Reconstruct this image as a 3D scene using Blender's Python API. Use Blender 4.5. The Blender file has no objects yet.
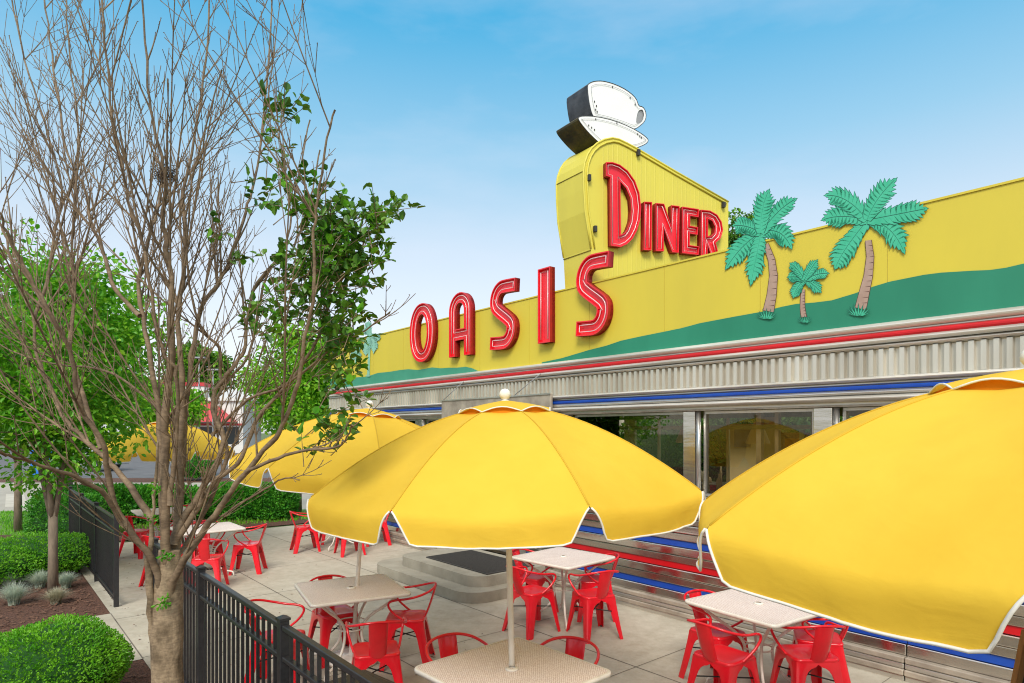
import bpy, math, random
from mathutils import Vector, Matrix, noise
from mathutils.geometry import tessellate_polygon
R = math.radians
random.seed(7)
scene = bpy.context.scene
col = scene.collection
F, CX, CY, EYE = 630.0, 512.0, 431.0, 2.2       # measured camera: focal length and horizon in pixels, eye height

# ---------------------------------------------------------------- helpers
def tag(o, label=None, cat=None, group=None, kind=None):
    if label: o['label'] = label
    if cat: o['category'] = cat
    if group: o['group'] = group
    if kind: o['kind'] = kind
    return o

def empty(name, loc, rz=0.0):
    o = bpy.data.objects.new(name, None); col.objects.link(o)
    o.empty_display_size = .2
    o.location = loc; o.rotation_euler = (0, 0, rz)
    return o

class MB:
    def __init__(s): s.v = []; s.f = []; s.mi = []; s.sm = []
    def add(s, vs, fs, mi=0, smooth=False):
        b = len(s.v); s.v += [tuple(p) for p in vs]
        for f in fs: s.f.append(tuple(b+i for i in f)); s.mi.append(mi); s.sm.append(smooth)
    def box(s, x0, x1, y0, y1, z0, z1, mi=0):
        v = [(x0,y0,z0),(x1,y0,z0),(x1,y1,z0),(x0,y1,z0),(x0,y0,z1),(x1,y0,z1),(x1,y1,z1),(x0,y1,z1)]
        s.add(v, [(0,3,2,1),(4,5,6,7),(0,1,5,4),(1,2,6,5),(2,3,7,6),(3,0,4,7)], mi)
    def tube(s, pts, rad, n=8, cap=True, mi=0, closed=False, smooth=True):
        pts = [Vector(p) for p in pts]; m = len(pts)
        if not isinstance(rad, (list, tuple)): rad = [rad]*m
        up = None; vs = []
        for i, p in enumerate(pts):
            if closed: t = pts[(i+1) % m]-pts[i-1]
            else: t = pts[min(i+1, m-1)]-pts[max(i-1, 0)]
            if t.length < 1e-9: t = Vector((0,0,1))
            t.normalize()
            if up is None:
                a = Vector((0,0,1)) if abs(t.z) < .9 else Vector((1,0,0))
                up = (a-t*a.dot(t)).normalized()
            else:
                up = up-t*up.dot(t)
                up = up.normalized() if up.length > 1e-6 else t.orthogonal().normalized()
            w = t.cross(up)
            for k in range(n):
                a = 2*math.pi*k/n
                vs.append(p+(up*math.cos(a)+w*math.sin(a))*rad[i])
        fs = []
        for i in range(m if closed else m-1):
            j = (i+1) % m
            for k in range(n):
                k2 = (k+1) % n
                fs.append((i*n+k, j*n+k, j*n+k2, i*n+k2)[::-1])
        if cap and not closed:
            fs.append(tuple(range(n))); fs.append(tuple((m-1)*n+k for k in range(n))[::-1])
        s.add(vs, fs, mi, smooth)
    def lathe(s, prof, n=24, mi=0, c=(0,0,0), smooth=True):
        vs = []
        for r, z in prof:
            for k in range(n):
                a = 2*math.pi*k/n
                vs.append((c[0]+r*math.cos(a), c[1]+r*math.sin(a), c[2]+z))
        fs = []
        for i in range(len(prof)-1):
            for k in range(n):
                k2 = (k+1) % n
                fs.append((i*n+k, i*n+k2, (i+1)*n+k2, (i+1)*n+k))
        s.add(vs, fs, mi, smooth)
    def prism(s, loops, mp, d0, d1, mi=0, side=None):
        """loops of (u,v): first outer, rest holes; mp(u,v,d)->xyz; filled at d0 and d1 plus side walls"""
        flat = [p for l in loops for p in l]
        tr = tessellate_polygon([[Vector((p[0], p[1], 0)) for p in l] for l in loops])
        n = len(flat)
        vs = [mp(p[0], p[1], d0) for p in flat]+[mp(p[0], p[1], d1) for p in flat]
        s.add(vs, [tuple(t) for t in tr]+[tuple(i+n for i in t[::-1]) for t in tr], mi)
        fs = []; b = 0
        for l in loops:
            m = len(l)
            for i in range(m):
                j = (i+1) % m
                fs.append((b+i, b+j, b+j+n, b+i+n))
            b += m
        s.add(vs, fs, mi if side is None else side)
    def build(s, name, mat, parent=None, smooth=None, loc=None, auto=None, recalc=True):
        me = bpy.data.meshes.new(name)
        me.from_pydata(s.v, [], s.f)
        mats = mat if isinstance(mat, (list, tuple)) else [mat]
        for m in mats: me.materials.append(m)
        for p, mi, sm in zip(me.polygons, s.mi, s.sm):
            p.material_index = min(mi, len(mats)-1); p.use_smooth = sm if smooth is None else smooth
        if recalc:
            import bmesh
            bm = bmesh.new(); bm.from_mesh(me)
            bmesh.ops.recalc_face_normals(bm, faces=bm.faces)
            bm.to_mesh(me); bm.free()
        me.update()
        o = bpy.data.objects.new(name, me); col.objects.link(o)
        if parent: o.parent = parent
        if loc: o.location = loc
        return o

def kids(o): return [c for c in bpy.data.objects if c.parent == o]
def copy_tree(o, parent=None):
    c = o.copy(); col.objects.link(c); c.parent = parent
    for k in KIDS.get(o.name, []): copy_tree(k, c)
    return c
KIDS = {}
def index_kids():
    KIDS.clear()
    for o in bpy.data.objects:
        if o.parent: KIDS.setdefault(o.parent.name, []).append(o)

def bevel(o, w=.005, seg=2, ang=35):
    m = o.modifiers.new('bevel', 'BEVEL'); m.width = w; m.segments = seg; m.limit_method = 'ANGLE'; m.angle_limit = R(ang)
    return o

# ---------------------------------------------------------------- materials
def mat(name, base=(.5,.5,.5), rough=.6, metal=0, c2=None, nscale=5, ndetail=4, bump=0, bscale=40, spec=.5, coat=0,
        trans=0, stretch=None, ramp=(.35,.65), bdist=.01, obj=True):
    m = bpy.data.materials.new(name); m.use_nodes = True
    nt = m.node_tree; N = nt.nodes; L = nt.links
    b = N['Principled BSDF']
    b.inputs['Base Color'].default_value = (*base, 1)
    b.inputs['Roughness'].default_value = rough
    b.inputs['Metallic'].default_value = metal
    b.inputs['Specular IOR Level'].default_value = spec
    b.inputs['Coat Weight'].default_value = coat
    tc = N.new('ShaderNodeTexCoord'); mp = N.new('ShaderNodeMapping')
    L.new(tc.outputs['Object'], mp.inputs[0])
    if stretch: mp.inputs['Scale'].default_value = stretch
    if c2:
        n = N.new('ShaderNodeTexNoise'); n.inputs['Scale'].default_value = nscale; n.inputs['Detail'].default_value = ndetail
        n.inputs['Roughness'].default_value = .62
        L.new(mp.outputs[0], n.inputs['Vector'])
        r = N.new('ShaderNodeValToRGB'); r.color_ramp.elements[0].position = ramp[0]; r.color_ramp.elements[1].position = ramp[1]
        r.color_ramp.elements[0].color = (*base, 1); r.color_ramp.elements[1].color = (*c2, 1)
        L.new(n.outputs['Fac'], r.inputs[0]); L.new(r.outputs[0], b.inputs['Base Color'])
    if bump:
        n2 = N.new('ShaderNodeTexNoise'); n2.inputs['Scale'].default_value = bscale; n2.inputs['Detail'].default_value = 5
        L.new(mp.outputs[0], n2.inputs['Vector'])
        bp = N.new('ShaderNodeBump'); bp.inputs['Strength'].default_value = bump; bp.inputs['Distance'].default_value = bdist
        L.new(n2.outputs['Fac'], bp.inputs['Height']); L.new(bp.outputs[0], b.inputs['Normal'])
    if trans:
        out = N['Material Output']; t = N.new('ShaderNodeBsdfTranslucent'); mx = N.new('ShaderNodeMixShader')
        mx.inputs[0].default_value = trans
        if c2: L.new(r.outputs[0], t.inputs[0])
        else: t.inputs[0].default_value = (*base, 1)
        L.new(b.outputs[0], mx.inputs[1]); L.new(t.outputs[0], mx.inputs[2]); L.new(mx.outputs[0], out.inputs[0])
    return m

M = {}
M['yellow_fabric'] = mat('yellow_canvas', (.82,.525,.045), .8, c2=(.88,.59,.06), nscale=1.2, bump=.22, bscale=3.0, bdist=.05, trans=.27, spec=.2)
M['seam_thread'] = mat('doubled_canvas_seam', (.66,.40,.02), .8, trans=.1)
M['orange_fabric'] = mat('orange_canvas', (.85,.28,.01), .8, trans=.35, spec=.2)
M['white_trim'] = mat('white_piping', (.82,.78,.70), .7, c2=(.72,.68,.6), nscale=20)
M['cream_metal'] = mat('cream_enamel', (.78,.72,.64), .4, c2=(.68,.62,.54), nscale=9, bump=.1)
M['chair_red'] = mat('chair_red_enamel', (.80,.005,.018), .28, c2=(.70,.004,.014), nscale=6, coat=.3, bump=.05, bscale=12)
M['dark_rubber'] = mat('dark_rubber', (.03,.03,.03), .7)
M['fence_black'] = mat('black_powdercoat', (.018,.018,.020), .35, c2=(.028,.028,.03), nscale=30, bump=.1, bscale=200)
M['letter_red'] = mat('sign_red_enamel', (.86,.016,.030), .32, c2=(.74,.012,.024), nscale=7, coat=.3)
M['letter_dark'] = mat('sign_deep_red', (.42,.006,.010), .5, c2=(.30,.006,.008), nscale=9)
M['neon'] = mat('unlit_neon_glass', (.80,.58,.58), .15, coat=.5)
M['parapet'] = mat('yellow_parapet_paint', (.68,.545,.050), .55, c2=(.61,.49,.05), nscale=1.3, ndetail=6, bump=.15, bscale=2.5, stretch=(1,1,.35), ramp=(.3,.75))
M['pylon'] = mat('yellow_pylon_paint', (.70,.60,.075), .5, c2=(.62,.53,.07), nscale=2.5, stretch=(1,1,.2), ramp=(.3,.8), bump=.1)
M['mural_green'] = mat('mural_green', (.015,.20,.115), .6, c2=(.022,.24,.140), nscale=1.2, stretch=(1,1,.4))
M['mural_far'] = mat('mural_far_green', (.045,.27,.17), .6, c2=(.06,.31,.20), nscale=1.5)
M['teal'] = mat('palm_teal', (.040,.43,.25), .55, c2=(.07,.50,.31), nscale=5)
M['teal_dark'] = mat('palm_dark_outline', (.008,.11,.07), .6)
M['palm_trunk'] = mat('palm_mauve_trunk', (.36,.23,.18), .65, c2=(.45,.31,.25), nscale=6)
M['palm_trunk_dark'] = mat('palm_dark_brown', (.08,.03,.02), .65)
M['pale_teal'] = mat('faded_teal', (.22,.50,.38), .6, c2=(.3,.56,.45), nscale=6)
M['chrome'] = mat('polished_stainless', (.72,.69,.64), .16, 1, c2=(.60,.56,.52), nscale=1.5, bump=.12, bscale=1.6, bdist=.03, stretch=(.5,1,3))
M['tan_chrome'] = mat('smoky_stainless', (.46,.42,.36), .24, 1, c2=(.58,.53,.46), nscale=1.2, bump=.12, bscale=1.6, bdist=.03, stretch=(.5,1,3))
M['steel'] = mat('brushed_stainless', (.70,.67,.61), .33, .85, c2=(.55,.52,.47), nscale=3, stretch=(.3,1,6), bump=.08, bscale=12)
M['steel_corr'] = mat('corrugated_stainless', (.90,.85,.75), .34, .6, c2=(.46,.41,.33), nscale=2.2, stretch=(1,1,.15), ramp=(.25,.8))
M['steel_light'] = mat('white_stainless_trim', (.76,.72,.65), .4, .4, c2=(.50,.46,.40), nscale=2, stretch=(.3,1,6))
M['red_stripe'] = mat('red_enamel_stripe', (.62,.006,.012), .35, c2=(.52,.008,.012), nscale=4)
M['blue_stripe'] = mat('blue_enamel_stripe', (.006,.05,.36), .35, c2=(.010,.07,.40), nscale=4)
M['tan_panel'] = mat('tan_metal', (.50,.43,.34), .5, .3, c2=(.30,.25,.2), nscale=4)  # tan metal; on the base mouldings the ground's reflection is put into this colour
M['frame_alu'] = mat('window_aluminium', (.55,.53,.49), .3, .8, c2=(.45,.43,.4), nscale=5)
M['interior_dark'] = mat('interior_brown', (.34,.27,.18), .8, c2=(.46,.37,.25), nscale=2)
M['interior_green'] = mat('interior_green_blind', (.20,.26,.10), .8, c2=(.32,.38,.16), nscale=1, stretch=(10,10,.3))
M['interior_cream'] = mat('interior_cream', (.65,.55,.30), .7)
M['interior_blue'] = mat('interior_glass_case', (.30,.30,.28), .3, c2=(.20,.16,.10), nscale=3)
M['wood'] = mat('varnished_wood', (.34,.17,.05), .5, c2=(.24,.11,.03), nscale=4, stretch=(8,8,.6))
M['slate'] = mat('chalkboard_black', (.02,.02,.02), .6, c2=(.03,.03,.03))
M['chalk'] = mat('chalk_white', (.75,.74,.72), .8)
M['chalk_teal'] = mat('chalk_teal', (.10,.50,.45), .8)
M['concrete'] = mat('concrete', (.44,.405,.34), .85, c2=(.37,.335,.275), nscale=1.6, ndetail=9, bump=.25, bscale=60, bdist=.004, ramp=(.3,.7))
M['concrete_pale'] = mat('pale_concrete', (.52,.48,.40), .85, c2=(.44,.40,.33), nscale=2, ndetail=8, bump=.2, bscale=60)
M['step_concrete'] = mat('step_concrete', (.38,.345,.275), .85, c2=(.24,.215,.165), nscale=3, ndetail=8, bump=.3, bscale=50, ramp=(.3,.75))
M['joint'] = mat('dark_joint', (.20,.175,.14), .9, c2=(.10,.085,.065), nscale=2)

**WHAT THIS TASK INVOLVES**
Each line from the top of the material through the line containing "F, CX, CY, EYE" should be reproduced exactly; please drop any images.

**RESULT OF THIS EXERCISE**
Reconstruct this image as a 3D scene using Blender's Python API. Use Blender 4.5. The Blender file has no objects yet.
import bpy, math, random
from mathutils import Vector, Matrix, noise
from mathutils.geometry import tessellate_polygon
R = math.radians
random.seed(7)
scene = bpy.context.scene
col = scene.collection
F, CX, CY, EYE = 630.0, 512.0, 431.0, 2.2       # measured camera: focal length and horizon in pixels, eye height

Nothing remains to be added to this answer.